* _EXERCISE DIRECTIONS_
Pull out every line below that holds the word "Treat".

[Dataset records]
---
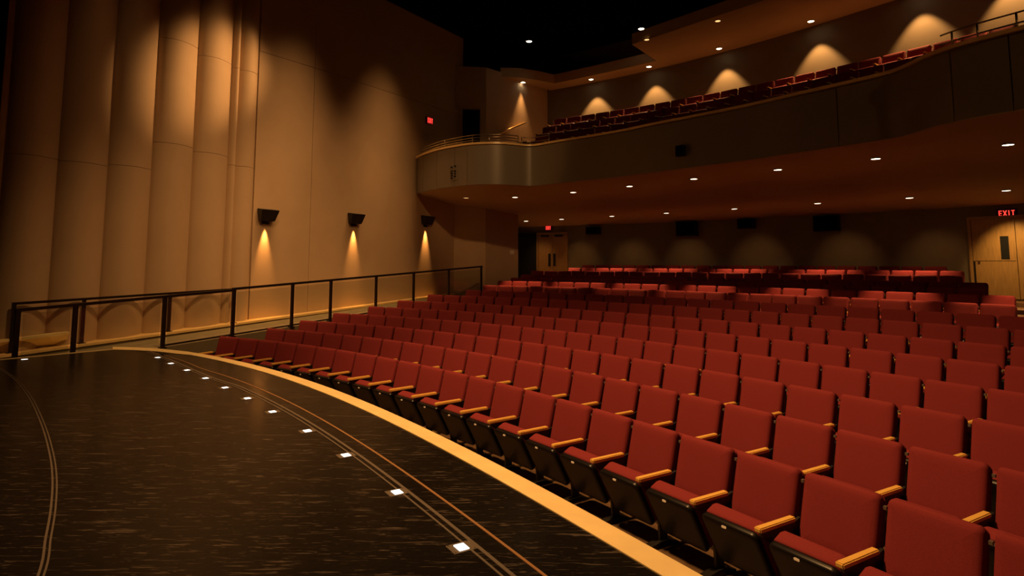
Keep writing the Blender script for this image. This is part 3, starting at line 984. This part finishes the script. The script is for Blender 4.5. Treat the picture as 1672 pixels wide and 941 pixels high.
SEAT_PARTS = {}
def build_seat_meshes():
    # local frame: x along the row, -y towards the stage, z up; origin on the floor under the back's top edge
    b0, b1 = Vector((0, -0.045, 0.395)), Vector((0, 0.068, 0.845))
    U = (b1 - b0).normalized()
    N = Vector((0, -U.z, U.y))
    Cb = (b0 + b1) / 2
    h = (b1 - b0).length
    bm = bmesh.new()
    plate_rings(bm, 0.512, h, 0.038, Cb, U, N, [(0.0, 0.006), (0.008, 0.0), (0.044, 0.0), (0.058, 0.006), (0.068, 0.020), (0.073, 0.045), (0.075, 0.09)])
    SEAT_PARTS['backrest'] = (bm, 'fabric', True)
    bm = bmesh.new()
    plate_rings(bm, 0.506, h - 0.01, 0.038, Cb - U * 0.006, U, N, [(-0.040, 0.03), (-0.036, 0.012), (-0.028, 0.0), (-0.012, 0.0), (-0.004, 0.008)])
    SEAT_PARTS['back_panel'] = (bm, 'fabric', True)
    s0, s1 = Vector((0, -0.225, 0.150)), Vector((0, -0.420, 0.512))
    U2 = (s1 - s0).normalized()
    N2 = Vector((0, -U2.z, U2.y))
    if N2.y > 0:
        N2 = -N2
    Cs = (s0 + s1) / 2
    h2 = (s1 - s0).length
    bm = bmesh.new()
    plate_rings(bm, 0.470, h2, 0.045, Cs, U2, N2, [(-0.010, 0.004), (0.004, 0.0), (0.020, 0.0), (0.032, 0.005), (0.040, 0.016), (0.043, 0.04)])
    SEAT_PARTS['seat_pan'] = (bm, 'pan', True)
    bm = bmesh.new()
    plate_rings(bm, 0.462, h2 - 0.004, 0.045, Cs - U2 * 0.004, U2, N2, [(-0.138, 0.06), (-0.132, 0.03), (-0.118, 0.010), (-0.096, 0.0), (-0.030, -0.003), (-0.0115, 0.004)])
    SEAT_PARTS['seat_cushion'] = (bm, 'fabric', True)
    bm = bmesh.new()
    tp = Cs + U2 * (h2 / 2 - 0.020) + N2 * 0.0405 + Vector((-0.02, 0, 0))
    pts = rrect(0.040, 0.016, 0.006, 3)
    A = Vector((1, 0, 0))
    tilt = (U2 * 0.80 + N2 * -0.6).normalized()
    tn = (N2 * 0.8 + U2 * 0.6).normalized()
    loft(bm, [[tp + A * x + tilt * y + tn * c for x, y in pts] for c in (-0.004, 0.004)])
    SEAT_PARTS['number_plate'] = (bm, 'plate', False)
    bm = bmesh.new()
    b2 = bmesh.new()
    xa = -PITCH_S / 2
    add_hexa(b2, [Vector(v) for v in ((xa - 0.027, -0.475, 0.545), (xa + 0.027, -0.475, 0.545), (xa + 0.025, -0.105, 0.545), (xa - 0.025, -0.105, 0.545),
                                      (xa - 0.027, -0.478, 0.578), (xa + 0.027, -0.478, 0.578), (xa + 0.025, -0.105, 0.578), (xa - 0.025, -0.105, 0.578))])
    bmesh.ops.bevel(b2, geom=b2.edges[:], offset=0.007, segments=2, affect='EDGES')
    merge(bm, b2)
    SEAT_PARTS['armrest'] = (bm, 'arm_wood', False)
    bm = bmesh.new()
    prof = [(-0.455, 0.544), (-0.10, 0.544), (-0.035, 0.56), (-0.03, 0.53), (-0.045, 0.44), (-0.12, 0.33), (-0.155, 0.24), (-0.165, 0.03), (-0.245, 0.03), (-0.255, 0.24), (-0.27, 0.36), (-0.33, 0.44), (-0.44, 0.515)]
    loft(bm, [[Vector((xa + dx, y, z)) for y, z in prof] for dx in (-0.011, 0.011)])
    foot = [(-0.43, 0.0), (-0.06, 0.0), (-0.06, 0.015), (-0.16, 0.05), (-0.25, 0.05), (-0.41, 0.03), (-0.43, 0.015)]
    loft(bm, [[Vector((xa + dx, y, z)) for y, z in foot] for dx in (-0.035, 0.035)])
    SEAT_PARTS['standard'] = (bm, 'stand', False)
    bm = bmesh.new()
    add_box(bm, (xa - 0.010, 0.015, 0.775), (xa + 0.010, 0.035, 0.795))
    SEAT_PARTS['hinge_bracket'] = (bm, 'grey', False)
build_seat_meshes()

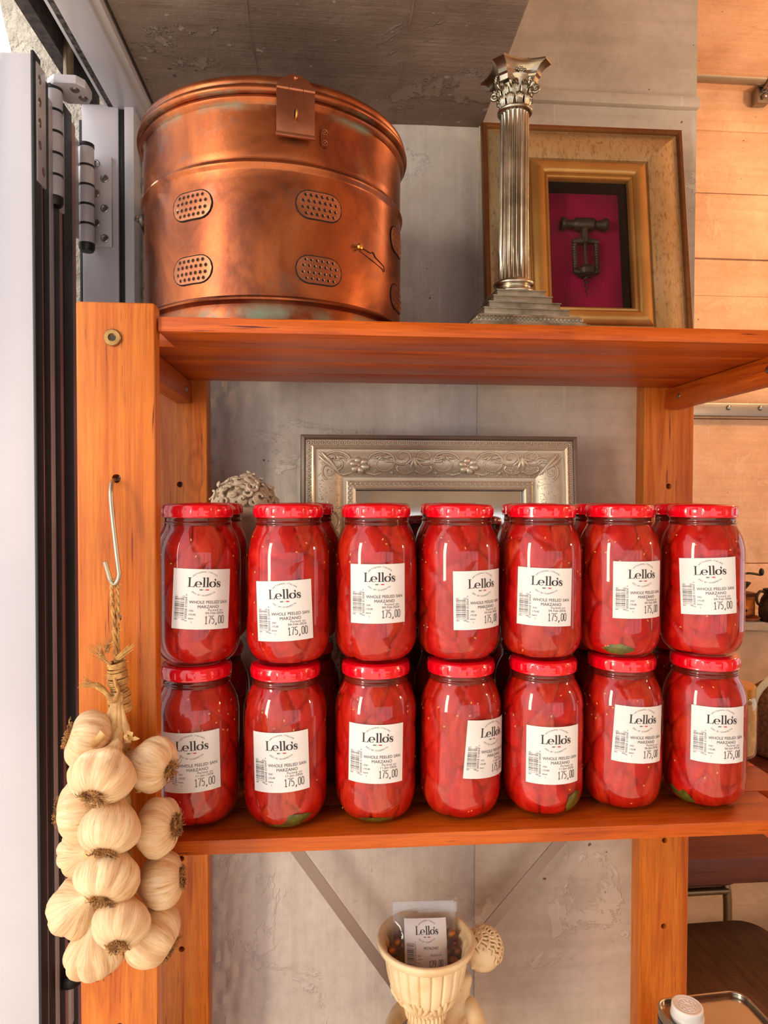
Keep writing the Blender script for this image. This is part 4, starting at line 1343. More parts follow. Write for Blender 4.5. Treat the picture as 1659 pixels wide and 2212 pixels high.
# ================================================================ PICTURE FRAMES
def rail_frame(root, w, h, prof, mats_names, rail):
    """mitred frame: prof is a list of (inset, height, part index); each part gets a ring of four mitred rails"""
    parts = {}
    for k in range(len(prof) - 1):
        parts.setdefault(prof[k][2], []).append((prof[k], prof[k + 1]))
    res = {}
    for pi, segs in parts.items():
        nm, mat = mats_names[pi]
        for side in range(4):
            mb = MB()
            ins = [segs[0][0]] + [s[1] for s in segs]
            vs, fs = [], []
            for (a, hgt, _) in ins:
                x, z0, z1 = w / 2 - a, a, h - a
                cor = [(-x, z1), (x, z1), (x, z0), (-x, z0)]
                p, q = cor[side], cor[(side + 1) % 4]
                N = 14
                for i in range(N + 1):
                    vs.append((p[0] + (q[0] - p[0]) * i / N, -hgt, p[1] + (q[1] - p[1]) * i / N))
            m = N + 1
            for j in range(len(ins) - 1):
                for i in range(N):
                    fs.append((j * m + i, (j + 1) * m + i, (j + 1) * m + i + 1, j * m + i + 1))
            o = mb.add(vs, fs).build(nm, mat, root, 40)
            res.setdefault(nm, []).append(o)
    return res

# gold frame with the corkscrew, leaning on the wall
gf = thing('framed_corkscrew', 'gold framed corkscrew on crimson velvet leaning behind the silver candlestick', 'picture frame', (.3712, .962, ZT), (-R(7.5), 0, R(-.6)))
w, h = .303, .3765
prof = [(0, 0, 0), (0, .010, 0), (.0015, .0125, 0), (.006, .0130, 0), (.0078, .0112, 0), (.0088, .0085, 1)]
prof += [(.0100 + .052 * t, .0085 + .0165 * math.sin(PI / 2 * t) ** 1.0 + .004 * math.sin(PI * t), 1) for t in [i / 9 for i in range(10)]]
prof += [(.0630, .0225, 2), (.0655, .0235, 2), (.0665, .0265, 2), (.0680, .0275, 2), (.0720, .0300, 2), (.0775, .0318, 2), (.0830, .0310, 2), (.0862, .0280, 2), (.0868, .0262, 2), (.0895, .0268, 2), (.0915, .0255, 2), (.0925, .0225, 2), (.0935, .0100, 2)]
rail_frame(gf, w, h, prof, {0: ('outer_edge', gold_dark), 1: ('frame_scoop', gold_scoop), 2: ('inner_lip', gold_lip)}, .0935)
ow, oz0, oz1 = w / 2 - .0935, .0935, h - .0935
bx = MB()
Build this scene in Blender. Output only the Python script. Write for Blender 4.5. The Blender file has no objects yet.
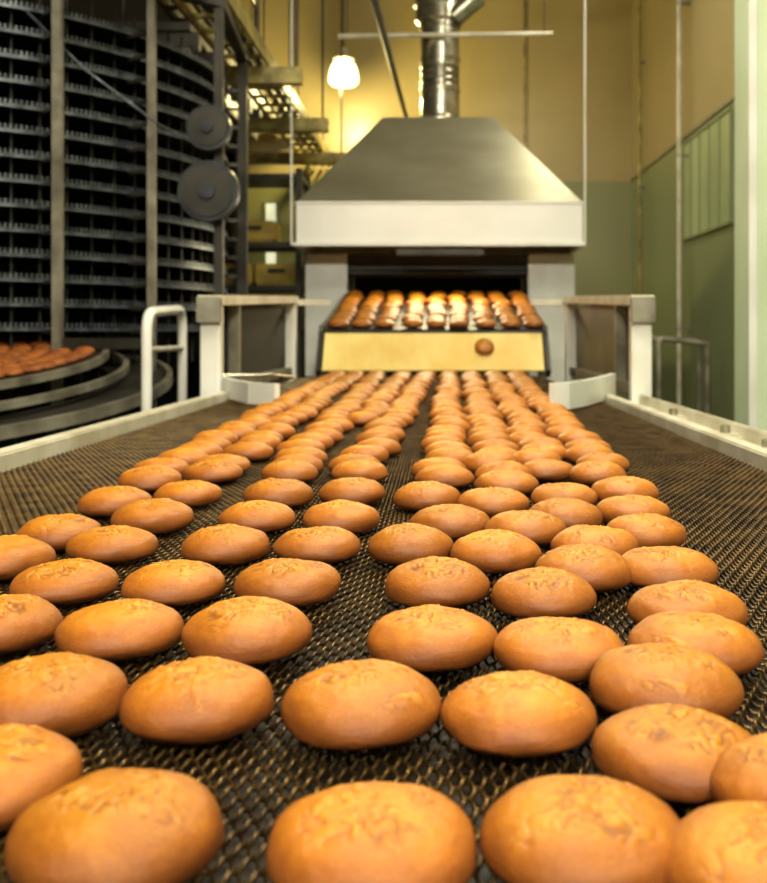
import bpy, bmesh, math, random
import numpy as np
from mathutils import Vector, Matrix, noise
random.seed(7); rng=np.random.default_rng(7)
S=bpy.context.scene
def lin(r,g,b):
    f=lambda c:(c/255/12.92 if c/255<=.04045 else ((c/255+.055)/1.055)**2.4)
    return (f(r),f(g),f(b),1)
# ---------------------------------------------------------------- materials
def mat(name,c1,c2=None,rough=.5,metal=0,scale=8,bump=0,bscale=60,detail=4,emis=None,estr=0,stretch=(1,1,1),lo=.35,hi=.65):
    m=bpy.data.materials.new(name); m.use_nodes=True
    nt=m.node_tree; b=nt.nodes['Principled BSDF']
    b.inputs['Roughness'].default_value=rough; b.inputs['Metallic'].default_value=metal
    b.inputs['Base Color'].default_value=c1
    tc=nt.nodes.new('ShaderNodeTexCoord'); mp=nt.nodes.new('ShaderNodeMapping')
    mp.inputs['Scale'].default_value=stretch
    nt.links.new(tc.outputs['Object'],mp.inputs[0])
    if c2:
        n=nt.nodes.new('ShaderNodeTexNoise'); n.inputs['Scale'].default_value=scale; n.inputs['Detail'].default_value=detail
        r=nt.nodes.new('ShaderNodeValToRGB'); r.color_ramp.elements[0].color=c1; r.color_ramp.elements[1].color=c2
        r.color_ramp.elements[0].position=lo; r.color_ramp.elements[1].position=hi
        nt.links.new(mp.outputs[0],n.inputs['Vector']); nt.links.new(n.outputs['Fac'],r.inputs[0]); nt.links.new(r.outputs[0],b.inputs['Base Color'])
    if bump:
        n2=nt.nodes.new('ShaderNodeTexNoise'); n2.inputs['Scale'].default_value=bscale; n2.inputs['Detail'].default_value=5
        bp=nt.nodes.new('ShaderNodeBump'); bp.inputs['Strength'].default_value=bump; bp.inputs['Distance'].default_value=.01
        nt.links.new(mp.outputs[0],n2.inputs['Vector']); nt.links.new(n2.outputs['Fac'],bp.inputs['Height']); nt.links.new(bp.outputs[0],b.inputs['Normal'])
    if emis:
        b.inputs['Emission Color'].default_value=emis; b.inputs['Emission Strength'].default_value=estr
    return m
M={}
M['cream']=mat('painted_cream_steel',lin(222,218,200),lin(188,180,156),rough=.4,scale=6,bump=.1)
M['white']=mat('white_steel',lin(245,245,240),lin(226,225,216),rough=.32,scale=3,bump=.05)
M['hoodtop']=mat('brushed_hood_steel',lin(172,168,146),lin(150,146,124),rough=.36,metal=.6,scale=1.2,detail=3,stretch=(1,1,3))
M['hoodskirt']=mat('pale_hood_skirt',lin(250,250,246),lin(240,240,234),rough=.3,scale=2)
M['galv']=mat('galvanised_steel',lin(205,202,188),lin(160,156,138),rough=.25,metal=.9,scale=9)
M['dark']=mat('dark_steel',lin(62,58,50),lin(40,37,32),rough=.5,metal=.3,scale=5)
M['black']=mat('soot_black',lin(34,30,24),rough=.8)  # plain black, also the painted shade in the left frame opening
M['brownpanel']=mat('brown_cover_panel',lin(92,78,54),lin(60,50,36),rough=.5,scale=4)  # brown tone painted for the shade inside the right frame opening
M['tier']=mat('tier_steel',lin(58,62,68),lin(34,36,40),rough=.4,metal=.5,scale=12)
M['rim']=mat('tier_rim_steel',lin(116,124,134),lin(66,72,80),rough=.35,metal=.6,scale=20)
M['post']=mat('worn_post_steel',lin(150,146,130),lin(100,95,82),rough=.45,metal=.3,scale=7)
M['wire']=mat('belt_wire',lin(126,98,56),lin(62,47,29),rough=.34,metal=.7,scale=22)
M['bed']=mat('belt_bed',lin(44,33,18),lin(26,19,10),rough=.6,scale=10)
M['yellow']=mat('yellow_slide_sheet',lin(248,226,144),lin(232,196,104),rough=.55,scale=4,bump=.25,bscale=12,stretch=(1,1,.4))
M['tray']=mat('cable_tray_steel',lin(170,156,90),lin(110,100,56),rough=.45,metal=.3,scale=6)
M['pillar']=mat('pale_green_paint',lin(216,232,200),lin(200,218,180),rough=.5,scale=1.5,bump=.05)  # sunlit brightness of the pillar put into its paint colour
M['frame']=mat('window_frame_paint',lin(134,146,108),rough=.5)
M['ceiling']=mat('ceiling_plaster',lin(150,140,110),lin(120,112,85),rough=.9,scale=1)
M['floor']=mat('floor_concrete',lin(108,108,86),lin(78,78,60),rough=.45,scale=1.6,bump=.1)
M['crate']=mat('yellow_plastic_crate',lin(210,180,66),lin(160,130,44),rough=.5,scale=4)  # yellow light on the machinery put into the colour
M['cookie']=mat('turntable_bread',lin(180,104,40),lin(124,66,26),rough=.6,scale=14,bump=.5)
M['bulb']=mat('bulb_glow',(1,.9,.6,1),emis=(1,.90,.46,1),estr=4)
M['tubelight']=mat('fluorescent_tube',(1,1,.95,1),emis=(1,.95,.82,1),estr=4)
M['pane']=mat('frosted_window_pane',lin(160,168,122),lin(132,142,100),scale=2,emis=lin(180,196,130),estr=.10,rough=.3)
M['panebright']=mat('bright_window_pane',lin(230,235,220),emis=lin(225,225,190),estr=.8,rough=.3)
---
* _ANSWER TO THE TASK_
Keep writing the Blender script for this image. This is part 3, starting at line 984. This part finishes the script. The script is for Blender 4.5. Treat the picture as 1672 pixels wide and 941 pixels high.
Keep writing the Blender script for this image. This is part 4, starting at line 1343. More parts follow. Write for Blender 4.5. Treat the picture as 1659 pixels wide and 2212 pixels high.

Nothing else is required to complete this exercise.